Give a verbatim copy of the lines below, minus the pictures.

--- DATASET EXCERPT ---
========

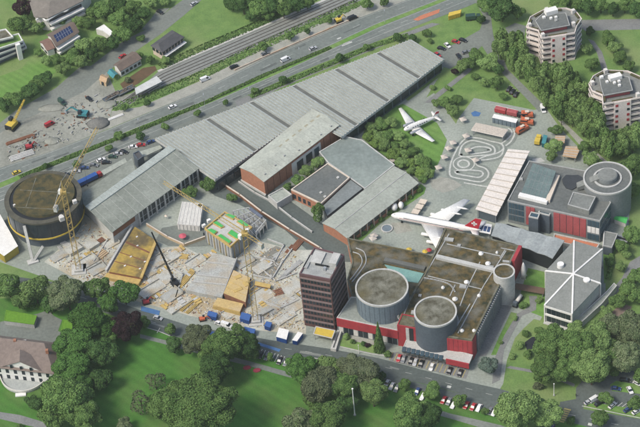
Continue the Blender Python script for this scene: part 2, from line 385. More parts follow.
# road along the lake side
ROADU = [(-30, 270), (60, 283), (100, 296), (140, 310), (190, 326), (270, 340), (331, 349), (378, 358), (468, 382), (500, 389), (547, 403), (583, 409), (640, 419), (690, 428)]
ROADL = [(-30, 283), (60, 297), (100, 311), (144, 327), (170, 336), (255, 351), (310, 358), (378, 373), (437, 387), (497, 404), (545, 416), (600, 430), (640, 440), (690, 450)]
sheet('park_lawn', [(-60, 300), (60, 297), (144, 327), (255, 351), (310, 358), (378, 373), (437, 387), (497, 404), (600, 430), (690, 450), (690, 560), (-60, 560)], Z, m_parkshade)
sheet('road', ROADU+ROADL[::-1], Z*2, m_asphd)
sheet('parking_bays', [(252, 350), (258, 346), (296, 358), (291, 366)], Z*3, m_asphd)
sheet('parking_bays', [(378, 378), (384, 374), (500, 404), (496, 413)], Z*3, m_asphd)
sheet('parking_bays', [(386, 354), (398, 352), (470, 368), (466, 379), (390, 361)], Z*3, m_path)
sheet('car_park', [(574, 388), (585, 378), (600, 374), (614, 370), (660, 372), (660, 402), (640, 408), (584, 404), (583, 410), (560, 408), (560, 398)], Z*1.5, m_asphd)
sheet('grass_island', [(610, 385), (616, 381), (660, 388), (660, 396), (612, 391)], Z*3, m_lawn)
sheet('grass_island', [(584, 405), (590, 402), (640, 410), (660, 413), (660, 420), (640, 416)], Z*4, m_lawn)
sheet('footpath', smoothline([(140, 338), (160, 343), (200, 354), (245, 365), (288, 377), (340, 390)], 3)+smoothline([(340, 386), (288, 372), (245, 360), (200, 349), (160, 339), (140, 334)], 3), Z*2, m_asph)
sheet('footpath', [(430, 407), (450, 413.5), (470, 418), (500, 425), (520, 432), (505, 435), (450, 418.5), (430, 413)], Z*2, m_asph)
sheet('footpath', [(-30, 410), (0, 412), (20, 415), (40, 421), (60, 428), (56, 436), (34, 427), (0, 419), (-30, 416)], Z*2, m_path)
sheet('courtyard', [(0, 322), (37, 314), (48, 310), (54, 316), (62, 320), (58, 331), (72, 338), (60, 346), (0, 336)], Z*2, m_asph)
# lawns and gardens inside the museum grounds
sheet('lawn', [(362, 138), (366, 125), (385, 110), (403, 104), (437, 123), (447, 140), (440, 160), (431, 178), (424, 182), (417, 178), (394, 163), (372, 147)], Z*2, m_lawn)
sheet('lawn', [(420, 79), (436, 69), (446, 72), (430, 84), (418, 94), (408, 101), (404, 98)], Z*2, m_grass)
sheet('lawn', [(348, 240), (421, 184), (426, 188), (424, 194), (380, 224), (356, 246)], Z*2, m_lawn)
sheet('lawn', [(511, 312), (519, 314), (505, 337), (496, 355), (491, 355), (499, 337)], Z*2, m_lawn)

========

--- RESPONSE BELOW ---
Continue the Blender Python script for this scene: part 2, from line 385. More parts follow.
# road along the lake side
ROADU = [(-30, 270), (60, 283), (100, 296), (140, 310), (190, 326), (270, 340), (331, 349), (378, 358), (468, 382), (500, 389), (547, 403), (583, 409), (640, 419), (690, 428)]
ROADL = [(-30, 283), (60, 297), (100, 311), (144, 327), (170, 336), (255, 351), (310, 358), (378, 373), (437, 387), (497, 404), (545, 416), (600, 430), (640, 440), (690, 450)]
sheet('park_lawn', [(-60, 300), (60, 297), (144, 327), (255, 351), (310, 358), (378, 373), (437, 387), (497, 404), (600, 430), (690, 450), (690, 560), (-60, 560)], Z, m_parkshade)
sheet('road', ROADU+ROADL[::-1], Z*2, m_asphd)
sheet('parking_bays', [(252, 350), (258, 346), (296, 358), (291, 366)], Z*3, m_asphd)
sheet('parking_bays', [(378, 378), (384, 374), (500, 404), (496, 413)], Z*3, m_asphd)
sheet('parking_bays', [(386, 354), (398, 352), (470, 368), (466, 379), (390, 361)], Z*3, m_path)
sheet('car_park', [(574, 388), (585, 378), (600, 374), (614, 370), (660, 372), (660, 402), (640, 408), (584, 404), (583, 410), (560, 408), (560, 398)], Z*1.5, m_asphd)
sheet('grass_island', [(610, 385), (616, 381), (660, 388), (660, 396), (612, 391)], Z*3, m_lawn)
sheet('grass_island', [(584, 405), (590, 402), (640, 410), (660, 413), (660, 420), (640, 416)], Z*4, m_lawn)
sheet('footpath', smoothline([(140, 338), (160, 343), (200, 354), (245, 365), (288, 377), (340, 390)], 3)+smoothline([(340, 386), (288, 372), (245, 360), (200, 349), (160, 339), (140, 334)], 3), Z*2, m_asph)
sheet('footpath', [(430, 407), (450, 413.5), (470, 418), (500, 425), (520, 432), (505, 435), (450, 418.5), (430, 413)], Z*2, m_asph)
sheet('footpath', [(-30, 410), (0, 412), (20, 415), (40, 421), (60, 428), (56, 436), (34, 427), (0, 419), (-30, 416)], Z*2, m_path)
sheet('courtyard', [(0, 322), (37, 314), (48, 310), (54, 316), (62, 320), (58, 331), (72, 338), (60, 346), (0, 336)], Z*2, m_asph)
# lawns and gardens inside the museum grounds
sheet('lawn', [(362, 138), (366, 125), (385, 110), (403, 104), (437, 123), (447, 140), (440, 160), (431, 178), (424, 182), (417, 178), (394, 163), (372, 147)], Z*2, m_lawn)
sheet('lawn', [(420, 79), (436, 69), (446, 72), (430, 84), (418, 94), (408, 101), (404, 98)], Z*2, m_grass)
sheet('lawn', [(348, 240), (421, 184), (426, 188), (424, 194), (380, 224), (356, 246)], Z*2, m_lawn)
sheet('lawn', [(511, 312), (519, 314), (505, 337), (496, 355), (491, 355), (499, 337)], Z*2, m_lawn)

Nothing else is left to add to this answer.